NRI Pulse


Ban on "India's Daughter": Don't shoot the messenger

By Arun Kumar

India’s ban on a BBC documentary on the gang rape of an Indian woman has drowned out the real issues in a chorus of righteous protests over the “wrongs” done by foreign media – the plight of women in India.

Without even watching the documentary “India’s Daughter” about the Dec 16, 2012, rape of the woman who has come to be known as ‘Nirbhaya’ or ‘Braveheart’ in a bus in New Delhi, critics have accused BBC of “voyeurism” and worse for interviewing one of the convicted rapists.
Those who have watched the movie would agree that it does not give a platform to the rapist, but effectively brings out how some in the male dominated Indian society view women as reflected in the rapist’s “callousness and lack of remorse” as also two defence lawyers’ rant on how “decent” women should behave.
After banning the documentary in a knee jerk reaction – and in the process unwittingly ensuring a much wider viewership – the government has chosen to focus on questions like who gave BBC permission to interview the convict in India’s Tihar jail.

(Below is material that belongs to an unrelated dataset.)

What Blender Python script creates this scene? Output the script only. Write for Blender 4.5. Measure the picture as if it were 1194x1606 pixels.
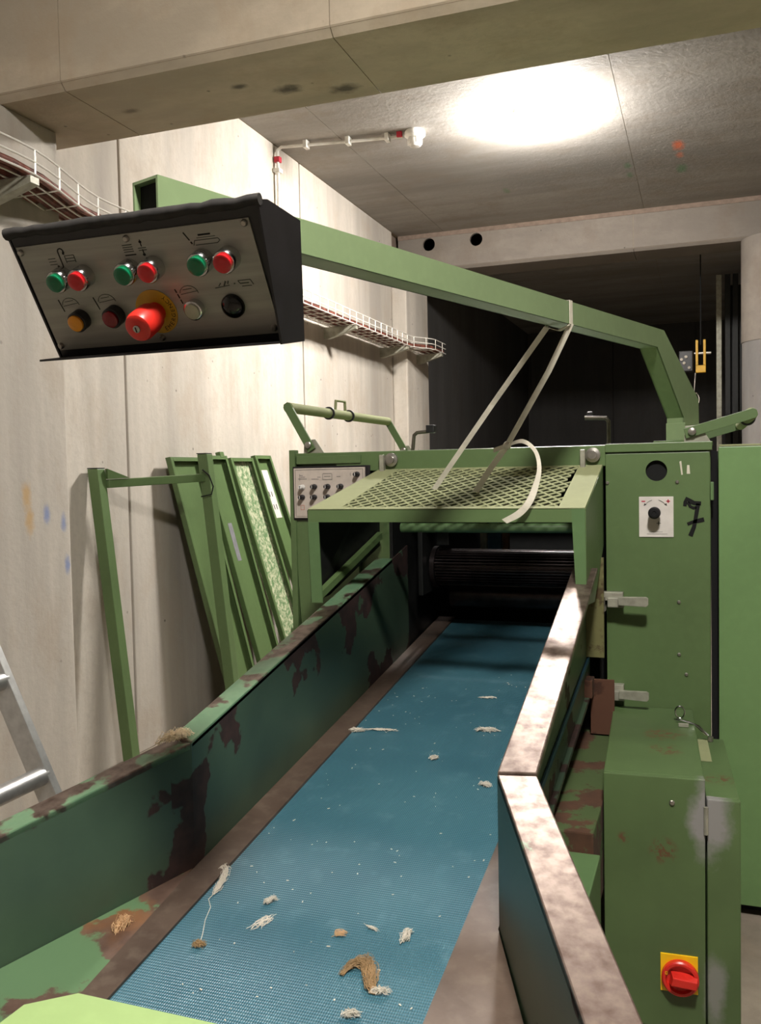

Or was he interviewed when he was still an undertrial. And now the action it’s contemplating against BBC for airing the banned film.
One Indian woman parliamentarian is reported to have expressed concern over how the documentary would affect India’s image abroad and hurt tourism. Though at least one Indian journalist did wonder why the Indian media did not do the story itself with all the material right there.
Other critics have asked the BBC to first put its own house in order and interview its own child rapists – a reference to the child sex abuse scandal that rocked the corporation a couple of years ago. Since then “a total of 152 recent and historic allegations of sexual abuse against 81 BBC employees and freelancers” have been reported.
“They could go to the US and do an interview with a college rapist,” a critic suggested citing research by the National Institute of Justice that one in five women students are raped during their college career.
“The most dangerous place for a woman is not the streets of Delhi, but US college campuses,” the critic concluded.
There is no denying the fact that street harassment of women is quite widespread in the US too, and US politicians have also made insensitive comments like Republican Todd Akin opposing abortions saying “legitimate rape” rarely causes pregnancy.
A suggestion that US media and activists are trying to divert attention away from the US situation by denouncing India as a society of violence towards women may well be true – but that’s beside the point.
An AP story published by several US dailies suggested the convicted “murderer and rapist’s views” blaming the victim “were shocking in their callousness and lack of remorse. But the underlying view has wide acceptance in India”.
Many in the Western media have of course sought to portray India’s ban as a freedom of speech issue with some suggesting that it was a display of the “authoritarian streak” in India’s new ‘strongman leader’ Narendra Modi.
But as The New York Times noted, Indians found “ways to watch the rape documentary despite ban” with the film spreading “throughout social media, gaining a wide audience despite a government ban and thwarting official efforts to block it”.
One was against the ban on “India’s Daughter” before one was for it – if it helps spread the message as it appears to be doing.